Lower- and middle-income Canadians face barriers, says OBSI

Ombudsman report pulls back curtain on complainants' demographic characteristics and outcomes

Lower- and middle-income Canadians face barriers, says OBSI

Investors and financial consumers from lower- and middle-income households are more likely to take grievances to the Ombudsman for Banking Services and Investments (OBSI), according to its new Report on Income and Canadian Financial Complaints.

Drawing from demographic and case data for nearly 1,000 closed cases resolved between 2017 and 2019, the report estimates that among the consumers that approach OBSI for assistance each year, 65% come from lower-income (under $60,000) and middle-income households ($60,000 to $100,000).

“Our data, through the lens of household income, does paint a picture of the experience of this large segment of users of our service,” said Sarah Bradley, Ombudsman and CEO at OBSI.

Bradley said that lower- and middle-income complainants were more likely to be female, over 50 years old, and living in a single-person household.

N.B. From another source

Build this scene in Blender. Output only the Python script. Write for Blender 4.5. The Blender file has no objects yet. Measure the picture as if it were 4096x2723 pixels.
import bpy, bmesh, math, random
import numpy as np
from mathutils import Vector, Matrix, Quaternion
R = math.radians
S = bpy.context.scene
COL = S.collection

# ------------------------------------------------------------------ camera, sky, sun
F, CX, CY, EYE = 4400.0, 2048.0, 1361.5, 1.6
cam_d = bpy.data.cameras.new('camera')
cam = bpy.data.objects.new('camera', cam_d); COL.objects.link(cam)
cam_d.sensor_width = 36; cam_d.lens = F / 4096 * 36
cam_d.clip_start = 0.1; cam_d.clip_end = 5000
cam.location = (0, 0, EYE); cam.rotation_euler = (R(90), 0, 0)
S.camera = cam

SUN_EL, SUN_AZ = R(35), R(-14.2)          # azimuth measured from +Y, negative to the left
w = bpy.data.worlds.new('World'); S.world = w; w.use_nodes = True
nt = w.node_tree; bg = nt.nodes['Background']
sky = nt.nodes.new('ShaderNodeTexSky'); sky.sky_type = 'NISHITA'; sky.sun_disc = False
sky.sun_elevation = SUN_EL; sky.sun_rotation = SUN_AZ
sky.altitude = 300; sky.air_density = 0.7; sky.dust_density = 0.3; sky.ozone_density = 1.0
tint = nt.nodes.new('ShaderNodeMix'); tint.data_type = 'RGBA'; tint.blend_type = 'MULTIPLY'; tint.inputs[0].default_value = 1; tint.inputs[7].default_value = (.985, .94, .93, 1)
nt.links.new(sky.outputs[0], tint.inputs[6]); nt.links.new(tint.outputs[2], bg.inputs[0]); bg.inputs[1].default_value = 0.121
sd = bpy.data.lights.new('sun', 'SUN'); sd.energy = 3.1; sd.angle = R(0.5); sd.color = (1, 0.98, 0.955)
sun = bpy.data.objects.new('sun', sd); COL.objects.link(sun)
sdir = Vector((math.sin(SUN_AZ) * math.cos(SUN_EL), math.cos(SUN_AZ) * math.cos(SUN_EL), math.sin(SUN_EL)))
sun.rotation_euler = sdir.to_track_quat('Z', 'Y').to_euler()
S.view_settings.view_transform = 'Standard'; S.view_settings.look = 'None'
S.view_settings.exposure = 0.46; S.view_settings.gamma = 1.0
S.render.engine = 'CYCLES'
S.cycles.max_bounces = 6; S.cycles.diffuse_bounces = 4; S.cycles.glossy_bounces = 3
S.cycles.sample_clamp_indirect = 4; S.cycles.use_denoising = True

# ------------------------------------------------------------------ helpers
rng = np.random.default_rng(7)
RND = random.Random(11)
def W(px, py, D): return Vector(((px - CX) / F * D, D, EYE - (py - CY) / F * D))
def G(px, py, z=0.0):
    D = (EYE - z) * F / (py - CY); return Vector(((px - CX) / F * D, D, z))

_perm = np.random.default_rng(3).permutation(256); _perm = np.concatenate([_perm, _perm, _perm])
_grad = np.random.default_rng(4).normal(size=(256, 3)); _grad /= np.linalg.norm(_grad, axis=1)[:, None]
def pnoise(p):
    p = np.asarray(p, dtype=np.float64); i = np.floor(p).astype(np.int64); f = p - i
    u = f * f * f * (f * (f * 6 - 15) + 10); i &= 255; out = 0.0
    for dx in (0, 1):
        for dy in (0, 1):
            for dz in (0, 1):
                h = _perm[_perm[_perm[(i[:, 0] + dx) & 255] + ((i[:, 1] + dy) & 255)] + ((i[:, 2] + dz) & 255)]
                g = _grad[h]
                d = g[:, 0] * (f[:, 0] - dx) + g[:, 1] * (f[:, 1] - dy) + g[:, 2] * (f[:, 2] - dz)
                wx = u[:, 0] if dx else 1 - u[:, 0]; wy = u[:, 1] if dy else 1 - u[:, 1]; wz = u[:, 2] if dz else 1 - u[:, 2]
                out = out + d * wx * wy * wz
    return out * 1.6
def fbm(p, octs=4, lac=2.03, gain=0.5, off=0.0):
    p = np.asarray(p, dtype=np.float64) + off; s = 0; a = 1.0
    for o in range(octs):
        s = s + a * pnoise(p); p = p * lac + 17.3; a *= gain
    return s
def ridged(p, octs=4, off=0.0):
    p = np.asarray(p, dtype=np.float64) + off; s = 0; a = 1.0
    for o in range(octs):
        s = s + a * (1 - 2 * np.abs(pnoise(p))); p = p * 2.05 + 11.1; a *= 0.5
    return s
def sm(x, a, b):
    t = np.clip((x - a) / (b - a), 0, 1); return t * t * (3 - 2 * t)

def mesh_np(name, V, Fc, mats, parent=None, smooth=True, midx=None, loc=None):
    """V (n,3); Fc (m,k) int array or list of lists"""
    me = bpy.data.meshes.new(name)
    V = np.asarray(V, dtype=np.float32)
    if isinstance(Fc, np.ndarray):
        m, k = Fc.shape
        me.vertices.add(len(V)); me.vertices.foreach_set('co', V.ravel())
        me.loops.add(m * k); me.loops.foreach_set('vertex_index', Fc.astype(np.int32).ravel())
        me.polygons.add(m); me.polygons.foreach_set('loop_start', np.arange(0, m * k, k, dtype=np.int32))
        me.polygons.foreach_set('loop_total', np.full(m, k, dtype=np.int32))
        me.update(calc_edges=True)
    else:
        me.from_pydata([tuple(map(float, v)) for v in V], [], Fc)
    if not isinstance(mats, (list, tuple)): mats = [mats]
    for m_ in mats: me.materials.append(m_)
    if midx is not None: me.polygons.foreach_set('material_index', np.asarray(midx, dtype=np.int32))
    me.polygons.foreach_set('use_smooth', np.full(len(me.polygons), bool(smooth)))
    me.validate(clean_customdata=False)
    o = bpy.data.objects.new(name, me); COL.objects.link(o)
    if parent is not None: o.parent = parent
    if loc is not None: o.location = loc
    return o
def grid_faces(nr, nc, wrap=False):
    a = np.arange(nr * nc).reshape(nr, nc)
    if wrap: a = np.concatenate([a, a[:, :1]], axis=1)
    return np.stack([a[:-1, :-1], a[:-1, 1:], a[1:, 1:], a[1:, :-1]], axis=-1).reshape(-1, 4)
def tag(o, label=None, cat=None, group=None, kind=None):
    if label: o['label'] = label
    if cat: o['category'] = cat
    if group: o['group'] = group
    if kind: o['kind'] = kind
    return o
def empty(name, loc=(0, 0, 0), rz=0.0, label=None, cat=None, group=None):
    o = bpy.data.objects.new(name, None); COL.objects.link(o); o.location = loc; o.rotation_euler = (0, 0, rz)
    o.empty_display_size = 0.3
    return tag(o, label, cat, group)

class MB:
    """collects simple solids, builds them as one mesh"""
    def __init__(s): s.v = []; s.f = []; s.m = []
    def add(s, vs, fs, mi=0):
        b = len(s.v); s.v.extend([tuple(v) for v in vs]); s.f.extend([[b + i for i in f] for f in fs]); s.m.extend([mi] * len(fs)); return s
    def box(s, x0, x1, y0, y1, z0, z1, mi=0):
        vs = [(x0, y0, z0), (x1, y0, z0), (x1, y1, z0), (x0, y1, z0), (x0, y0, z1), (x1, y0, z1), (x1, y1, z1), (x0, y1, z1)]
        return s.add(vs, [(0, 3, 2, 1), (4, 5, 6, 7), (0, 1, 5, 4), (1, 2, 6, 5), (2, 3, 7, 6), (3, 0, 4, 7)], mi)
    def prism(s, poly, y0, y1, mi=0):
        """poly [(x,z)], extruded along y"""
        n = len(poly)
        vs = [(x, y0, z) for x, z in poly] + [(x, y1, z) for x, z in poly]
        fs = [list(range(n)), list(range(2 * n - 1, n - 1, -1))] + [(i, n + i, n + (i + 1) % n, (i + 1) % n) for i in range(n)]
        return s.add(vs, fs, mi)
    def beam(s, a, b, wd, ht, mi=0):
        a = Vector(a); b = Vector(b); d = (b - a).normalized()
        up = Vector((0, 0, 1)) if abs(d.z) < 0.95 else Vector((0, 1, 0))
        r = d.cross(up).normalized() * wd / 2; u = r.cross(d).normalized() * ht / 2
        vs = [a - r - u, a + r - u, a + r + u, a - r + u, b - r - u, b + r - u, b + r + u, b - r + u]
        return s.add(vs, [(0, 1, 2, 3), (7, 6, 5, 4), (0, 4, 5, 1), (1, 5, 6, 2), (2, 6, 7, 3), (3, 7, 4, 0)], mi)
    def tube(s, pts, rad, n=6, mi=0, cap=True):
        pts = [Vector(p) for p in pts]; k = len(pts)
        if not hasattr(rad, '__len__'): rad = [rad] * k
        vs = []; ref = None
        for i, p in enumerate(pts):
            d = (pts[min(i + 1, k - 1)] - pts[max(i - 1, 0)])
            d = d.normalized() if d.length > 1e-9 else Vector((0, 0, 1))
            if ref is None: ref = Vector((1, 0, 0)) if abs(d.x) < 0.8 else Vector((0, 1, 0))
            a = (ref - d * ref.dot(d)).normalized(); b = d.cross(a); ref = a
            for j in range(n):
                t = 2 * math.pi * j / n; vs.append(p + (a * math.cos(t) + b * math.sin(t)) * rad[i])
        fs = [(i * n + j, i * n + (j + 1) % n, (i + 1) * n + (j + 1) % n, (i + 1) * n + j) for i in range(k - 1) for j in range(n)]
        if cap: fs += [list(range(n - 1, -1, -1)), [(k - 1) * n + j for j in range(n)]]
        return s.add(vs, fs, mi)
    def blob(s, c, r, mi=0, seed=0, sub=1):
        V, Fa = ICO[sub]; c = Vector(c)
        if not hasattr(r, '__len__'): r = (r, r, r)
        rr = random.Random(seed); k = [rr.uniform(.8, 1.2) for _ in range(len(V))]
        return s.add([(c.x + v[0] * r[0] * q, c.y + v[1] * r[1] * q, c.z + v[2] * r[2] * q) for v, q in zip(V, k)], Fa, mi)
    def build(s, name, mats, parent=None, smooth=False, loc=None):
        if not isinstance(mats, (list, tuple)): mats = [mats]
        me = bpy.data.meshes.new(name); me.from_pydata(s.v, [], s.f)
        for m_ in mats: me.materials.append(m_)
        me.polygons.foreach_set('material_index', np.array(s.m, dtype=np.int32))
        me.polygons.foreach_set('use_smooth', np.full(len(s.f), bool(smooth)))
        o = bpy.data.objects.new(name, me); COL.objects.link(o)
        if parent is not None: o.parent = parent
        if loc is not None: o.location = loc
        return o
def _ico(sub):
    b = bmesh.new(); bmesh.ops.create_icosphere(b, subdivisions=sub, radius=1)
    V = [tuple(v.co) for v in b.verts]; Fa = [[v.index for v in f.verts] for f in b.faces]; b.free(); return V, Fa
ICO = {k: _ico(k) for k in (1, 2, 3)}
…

And compared with those who report higher household income, they were less likely to have post-secondary education or to participate in the workforce.

Lower-income households represent almost 40% of OBSI cases, with complainants from this group mostly older than 60 years old. Most lower-income complainants were over 60, whereas most higher-income complainants were under 50. Women tended to be the primary complainant in most lower-income households, while men were more likely to submit a complaint at higher income levels.

The report found that for lower-income complainants, the most investment-related issue tended to be suitability, while the most typical banking issue was fraud. Over a three-year period, OBSI recommended more than $2.5 million in compensation to lower- and middle-income households, though they didn’t necessarily get upheld as OBSI does not have a binding-decision mandate.

“The complexity of products, complexity of regulation and other informational barriers are compounded by limited resources, especially for lower- and middle-income households,” Bradley said. “These factors combine to create very real barriers to access to justice that disproportionately impact lower- and middle-income families.”

The OBSI report offered some recommendations to help bring down the barriers to fair and equitable resolution faced by lower- and middle-income Canadians, including:

  • Supporting an accessible and effective financial ombudsman service;
  • Plain language, consumer-focused communication and clear, straightforward dispute resolution processes;
  • Clearer disclosure and greater scrutiny for financial programs marketed to lower-income consumers; and
  • Streamlining and simplifying the dispute resolution process for financial services consumers.